The prayer of general relief is sufficient. It is said in substance, however, that the bill does not show the orator ready and willing, nor that he offers, to perform. But since a case for specific performance has been made out in other respects, a court of equity will hesitate to deny such relief without an opportunity to the orator to move for leave to amend his bill.

In the event of such relief being granted, we do not understand that damages are here sought by the orator in addition thereto. Whether in case he does not avail himself of specific performance any claim he may have for damages or for money expended may be here enforced by way of a lien on the property or otherwise, is a question on which we give no intimation.

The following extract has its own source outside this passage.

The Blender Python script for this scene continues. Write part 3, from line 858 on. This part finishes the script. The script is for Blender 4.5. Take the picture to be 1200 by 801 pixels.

It sufficiently appears without further discussion that as far as the temporary injunction relates to the land in question it was properly issued to protect the orator’s equitable rights, in the premises; and with such modifications as may be necessary to the carrying out of the decree it should be made perpetual. Provided that if the orator fails to perform within the time limited, then the injunction should be dissolved for his failure to perfect his title, under the decree.

To the extent that the injunction relates to other land, if at all, it was wrongfully issued and should be dissolved. Regarding such land the case will be proceeded with on the question of injunction damages if any are claimed.

The defendant Huntley has no interest in the matters here litigated, he being made a party to the suit only for purposes of the injunction.

Decree reversed and cause remanded with mandate. Let the costs below be there determined.